Transcribe the material word for word, but without the images.

## SOURCE EXCERPT:
■ ■ ■

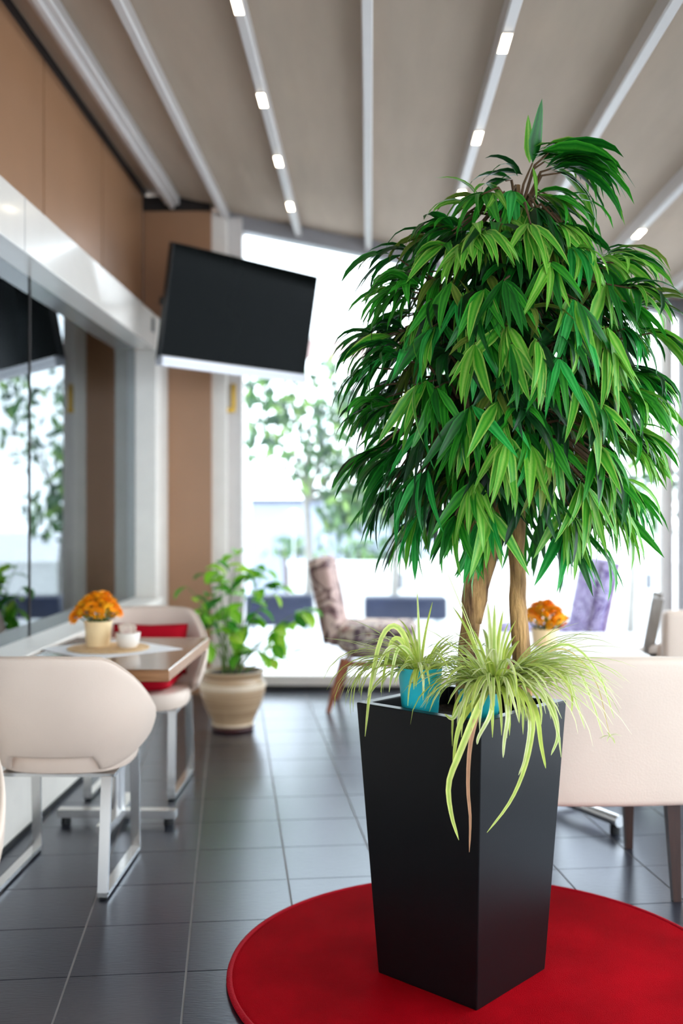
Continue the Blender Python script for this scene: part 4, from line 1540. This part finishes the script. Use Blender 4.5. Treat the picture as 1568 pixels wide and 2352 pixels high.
# ------------------------------------------------------------------ patterned lounge chairs
def lounge(label, loc, rz, fback, fseat, fside):
    """faces +y; seat 0.45 high, reclined back"""
    t = thing('lounge_chair', label, 'chair', loc, rz)
    bm = soft_slab(0.50, 0.10, 0.55, 0.03, 0.0, 0.11, 0.0)
    for v_ in bm.verts:
        v_.co += Vector((0, -0.22, 0.42))
    b = obj('backrest', bm, fback, t, 'auto')
    bm = soft_slab(0.46, 0.03, 0.52, 0.01, 0.0, 0.105, 0.0)
    for v_ in bm.verts:
        v_.co += Vector((0, -0.285, 0.43))
    obj('back_panel', bm, fside, b, 'auto')
    bm = soft_slab(0.52, 0.50, 0.23, 0.05)
    for v_ in bm.verts:
        v_.co += Vector((0, 0.02, 0.32))
        if v_.co.y < -0.1 and v_.co.z < 0.45:
            v_.co.z += 0.10 * (-0.1 - v_.co.y) / 0.13
    obj('seat', bm, fseat, t, 'auto')
    fr = bmesh.new()
    for s in (-1, 1):
        bar(fr, (s * 0.20, -0.18, 0.305), (s * 0.20, 0.24, 0.305), 0.03, 0.04)
    bar(fr, (-0.2, -0.17, 0.305), (0.2, -0.17, 0.305), 0.03, 0.038)
    bar(fr, (-0.2, 0.23, 0.305), (0.2, 0.23, 0.305), 0.03, 0.038)
    obj('seat_frame', fr, M['teak'], t)
    for sx in (-1, 1):
        for sy in (-1, 1):
            top = Vector((sx * 0.21, sy * 0.19 + 0.02, 0.34))
            bot = Vector((sx * 0.23, sy * 0.27, 0.0))
            obj('leg', tube(bmesh.new(), [top, top.lerp(bot, 0.5), bot], [0.030, 0.024, 0.015], 10), M['teak'], t, 'auto')
    return t


wx, wy = P(0.21, 6.76)
lounge('brown patterned lounge chair with wooden legs, left of the planter', (wx, wy, 0), R(-95), M['fab_stripe'], M['fab_brown'], M['fab_stripe'])
wx, wy = P(1.28, 6.55)
lounge('purple patterned lounge chair seen right of the tree trunk', (wx, wy, 0), R(93), M['fab_purple'], M['fab_purple'], M['fab_purple_side'])

# ------------------------------------------------------------------ television
ex = (0.819, 0.90)
ang = math.atan2(ex[1], ex[0]) + YAW
wx, wy = P(-0.607, 6.55)
tv = thing('television', 'large flat black television tilted down beside the far window', 'television', (wx, wy, 2.49), 0)
tv.rotation_euler = Euler((R(11), 0, ang), 'XYZ')
W2, H2 = 0.61, 0.345
obj('body', box(-W2, W2, 0.004, 0.05, -H2, H2, 0.006, 2), M['tv_body'], tv)
obj('screen', box(-W2 + 0.006, W2 - 0.006, 0.0, 0.0055, -H2 + 0.035, H2 - 0.006), M['tv_screen'], tv)
obj('bottom_bar', box(-W2, W2, -0.022, 0.045, -H2 - 0.028, -H2 + 0.034, 0.006, 2), M['silver'], tv)
obj('bar_groove', box(-W2 + 0.002, W2 - 0.002, -0.0235, -0.0215, -H2 - 0.002, -H2 + 0.006), M['grey_metal'], tv)
obj('bracket', box(-0.15, 0.15, 0.05, 0.10, -0.15, 0.15, 0.005, 1), M['black'], tv)
bm = bmesh.new()
bar(bm, (-0.10, 0.09, 0), (-0.34, 0.42, 0.02), 0.05, 0.05)
obj('mount_arm', bm, M['black'], tv)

■ ■ ■

## ANSWER TO THIS PROBLEM:
Continue the Blender Python script for this scene: part 4, from line 1540. This part finishes the script. Use Blender 4.5. Treat the picture as 1568 pixels wide and 2352 pixels high.
# ------------------------------------------------------------------ patterned lounge chairs
def lounge(label, loc, rz, fback, fseat, fside):
    """faces +y; seat 0.45 high, reclined back"""
    t = thing('lounge_chair', label, 'chair', loc, rz)
    bm = soft_slab(0.50, 0.10, 0.55, 0.03, 0.0, 0.11, 0.0)
    for v_ in bm.verts:
        v_.co += Vector((0, -0.22, 0.42))
    b = obj('backrest', bm, fback, t, 'auto')
    bm = soft_slab(0.46, 0.03, 0.52, 0.01, 0.0, 0.105, 0.0)
    for v_ in bm.verts:
        v_.co += Vector((0, -0.285, 0.43))
    obj('back_panel', bm, fside, b, 'auto')
    bm = soft_slab(0.52, 0.50, 0.23, 0.05)
    for v_ in bm.verts:
        v_.co += Vector((0, 0.02, 0.32))
        if v_.co.y < -0.1 and v_.co.z < 0.45:
            v_.co.z += 0.10 * (-0.1 - v_.co.y) / 0.13
    obj('seat', bm, fseat, t, 'auto')
    fr = bmesh.new()
    for s in (-1, 1):
        bar(fr, (s * 0.20, -0.18, 0.305), (s * 0.20, 0.24, 0.305), 0.03, 0.04)
    bar(fr, (-0.2, -0.17, 0.305), (0.2, -0.17, 0.305), 0.03, 0.038)
    bar(fr, (-0.2, 0.23, 0.305), (0.2, 0.23, 0.305), 0.03, 0.038)
    obj('seat_frame', fr, M['teak'], t)
    for sx in (-1, 1):
        for sy in (-1, 1):
            top = Vector((sx * 0.21, sy * 0.19 + 0.02, 0.34))
            bot = Vector((sx * 0.23, sy * 0.27, 0.0))
            obj('leg', tube(bmesh.new(), [top, top.lerp(bot, 0.5), bot], [0.030, 0.024, 0.015], 10), M['teak'], t, 'auto')
    return t


wx, wy = P(0.21, 6.76)
lounge('brown patterned lounge chair with wooden legs, left of the planter', (wx, wy, 0), R(-95), M['fab_stripe'], M['fab_brown'], M['fab_stripe'])
wx, wy = P(1.28, 6.55)
lounge('purple patterned lounge chair seen right of the tree trunk', (wx, wy, 0), R(93), M['fab_purple'], M['fab_purple'], M['fab_purple_side'])

# ------------------------------------------------------------------ television
ex = (0.819, 0.90)
ang = math.atan2(ex[1], ex[0]) + YAW
wx, wy = P(-0.607, 6.55)
tv = thing('television', 'large flat black television tilted down beside the far window', 'television', (wx, wy, 2.49), 0)
tv.rotation_euler = Euler((R(11), 0, ang), 'XYZ')
W2, H2 = 0.61, 0.345
obj('body', box(-W2, W2, 0.004, 0.05, -H2, H2, 0.006, 2), M['tv_body'], tv)
obj('screen', box(-W2 + 0.006, W2 - 0.006, 0.0, 0.0055, -H2 + 0.035, H2 - 0.006), M['tv_screen'], tv)
obj('bottom_bar', box(-W2, W2, -0.022, 0.045, -H2 - 0.028, -H2 + 0.034, 0.006, 2), M['silver'], tv)
obj('bar_groove', box(-W2 + 0.002, W2 - 0.002, -0.0235, -0.0215, -H2 - 0.002, -H2 + 0.006), M['grey_metal'], tv)
obj('bracket', box(-0.15, 0.15, 0.05, 0.10, -0.15, 0.15, 0.005, 1), M['black'], tv)
bm = bmesh.new()
bar(bm, (-0.10, 0.09, 0), (-0.34, 0.42, 0.02), 0.05, 0.05)
obj('mount_arm', bm, M['black'], tv)